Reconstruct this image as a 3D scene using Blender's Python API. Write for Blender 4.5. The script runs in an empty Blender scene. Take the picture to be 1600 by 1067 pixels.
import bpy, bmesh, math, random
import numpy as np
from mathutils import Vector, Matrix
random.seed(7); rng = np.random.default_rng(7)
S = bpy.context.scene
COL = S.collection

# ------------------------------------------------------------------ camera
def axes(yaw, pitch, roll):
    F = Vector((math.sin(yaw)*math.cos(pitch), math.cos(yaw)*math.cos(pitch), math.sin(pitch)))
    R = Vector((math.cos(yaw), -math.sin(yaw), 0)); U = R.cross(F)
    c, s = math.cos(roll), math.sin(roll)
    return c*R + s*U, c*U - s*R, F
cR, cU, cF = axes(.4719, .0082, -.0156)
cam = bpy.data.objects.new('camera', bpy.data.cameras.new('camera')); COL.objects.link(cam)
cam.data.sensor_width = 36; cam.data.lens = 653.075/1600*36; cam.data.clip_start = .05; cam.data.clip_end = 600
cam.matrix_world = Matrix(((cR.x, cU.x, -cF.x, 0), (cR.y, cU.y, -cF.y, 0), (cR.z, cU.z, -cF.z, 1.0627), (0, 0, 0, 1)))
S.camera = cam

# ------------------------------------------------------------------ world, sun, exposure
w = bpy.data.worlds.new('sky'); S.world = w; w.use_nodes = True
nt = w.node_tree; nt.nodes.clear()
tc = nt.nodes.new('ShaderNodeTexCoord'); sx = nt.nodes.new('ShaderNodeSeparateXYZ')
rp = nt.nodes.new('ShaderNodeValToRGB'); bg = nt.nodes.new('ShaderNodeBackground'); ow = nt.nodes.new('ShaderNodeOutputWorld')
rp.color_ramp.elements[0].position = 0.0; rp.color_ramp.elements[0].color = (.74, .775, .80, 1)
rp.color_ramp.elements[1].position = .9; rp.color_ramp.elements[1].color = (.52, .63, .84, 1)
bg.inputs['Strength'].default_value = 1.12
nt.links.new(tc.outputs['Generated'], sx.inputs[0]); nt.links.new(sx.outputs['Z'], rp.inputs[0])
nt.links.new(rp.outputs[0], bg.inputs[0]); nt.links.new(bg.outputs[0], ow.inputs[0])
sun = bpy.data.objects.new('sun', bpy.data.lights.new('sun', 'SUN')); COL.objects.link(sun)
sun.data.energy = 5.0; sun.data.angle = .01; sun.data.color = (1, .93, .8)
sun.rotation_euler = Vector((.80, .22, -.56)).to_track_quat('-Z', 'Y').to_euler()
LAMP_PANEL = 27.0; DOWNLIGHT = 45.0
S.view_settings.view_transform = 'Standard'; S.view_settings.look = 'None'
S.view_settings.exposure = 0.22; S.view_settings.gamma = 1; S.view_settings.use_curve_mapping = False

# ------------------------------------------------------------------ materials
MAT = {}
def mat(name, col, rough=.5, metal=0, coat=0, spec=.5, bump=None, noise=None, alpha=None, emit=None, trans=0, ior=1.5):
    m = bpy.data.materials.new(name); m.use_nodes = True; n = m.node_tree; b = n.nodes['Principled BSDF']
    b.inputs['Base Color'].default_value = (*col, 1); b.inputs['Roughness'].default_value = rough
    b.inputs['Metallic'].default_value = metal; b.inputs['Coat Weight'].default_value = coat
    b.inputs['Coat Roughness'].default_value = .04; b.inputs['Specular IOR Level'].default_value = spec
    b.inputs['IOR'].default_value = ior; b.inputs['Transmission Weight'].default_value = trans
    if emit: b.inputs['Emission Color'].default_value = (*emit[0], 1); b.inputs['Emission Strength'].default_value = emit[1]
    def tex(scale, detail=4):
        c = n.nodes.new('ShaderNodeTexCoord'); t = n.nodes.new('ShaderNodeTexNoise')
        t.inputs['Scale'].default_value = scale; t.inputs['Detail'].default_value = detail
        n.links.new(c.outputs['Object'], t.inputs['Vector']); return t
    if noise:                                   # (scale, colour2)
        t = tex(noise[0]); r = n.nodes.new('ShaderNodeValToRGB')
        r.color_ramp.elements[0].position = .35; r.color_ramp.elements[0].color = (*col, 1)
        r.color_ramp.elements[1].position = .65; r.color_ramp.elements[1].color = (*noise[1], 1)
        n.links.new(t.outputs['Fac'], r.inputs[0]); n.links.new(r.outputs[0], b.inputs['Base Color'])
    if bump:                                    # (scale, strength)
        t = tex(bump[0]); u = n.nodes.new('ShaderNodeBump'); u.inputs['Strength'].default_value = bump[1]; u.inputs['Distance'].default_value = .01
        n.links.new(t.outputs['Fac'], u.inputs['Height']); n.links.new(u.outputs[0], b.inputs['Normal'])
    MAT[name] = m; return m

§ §

• **THE REQUEST**
Exactly repeat the lines above, from the opening line through the one with "S.camera = cam", and include nothing else.

• **RESULT BELOW**
Reconstruct this image as a 3D scene using Blender's Python API. Write for Blender 4.5. The script runs in an empty Blender scene. Take the picture to be 1600 by 1067 pixels.
import bpy, bmesh, math, random
import numpy as np
from mathutils import Vector, Matrix
random.seed(7); rng = np.random.default_rng(7)
S = bpy.context.scene
COL = S.collection

# ------------------------------------------------------------------ camera
def axes(yaw, pitch, roll):
    F = Vector((math.sin(yaw)*math.cos(pitch), math.cos(yaw)*math.cos(pitch), math.sin(pitch)))
    R = Vector((math.cos(yaw), -math.sin(yaw), 0)); U = R.cross(F)
    c, s = math.cos(roll), math.sin(roll)
    return c*R + s*U, c*U - s*R, F
cR, cU, cF = axes(.4719, .0082, -.0156)
cam = bpy.data.objects.new('camera', bpy.data.cameras.new('camera')); COL.objects.link(cam)
cam.data.sensor_width = 36; cam.data.lens = 653.075/1600*36; cam.data.clip_start = .05; cam.data.clip_end = 600
cam.matrix_world = Matrix(((cR.x, cU.x, -cF.x, 0), (cR.y, cU.y, -cF.y, 0), (cR.z, cU.z, -cF.z, 1.0627), (0, 0, 0, 1)))
S.camera = cam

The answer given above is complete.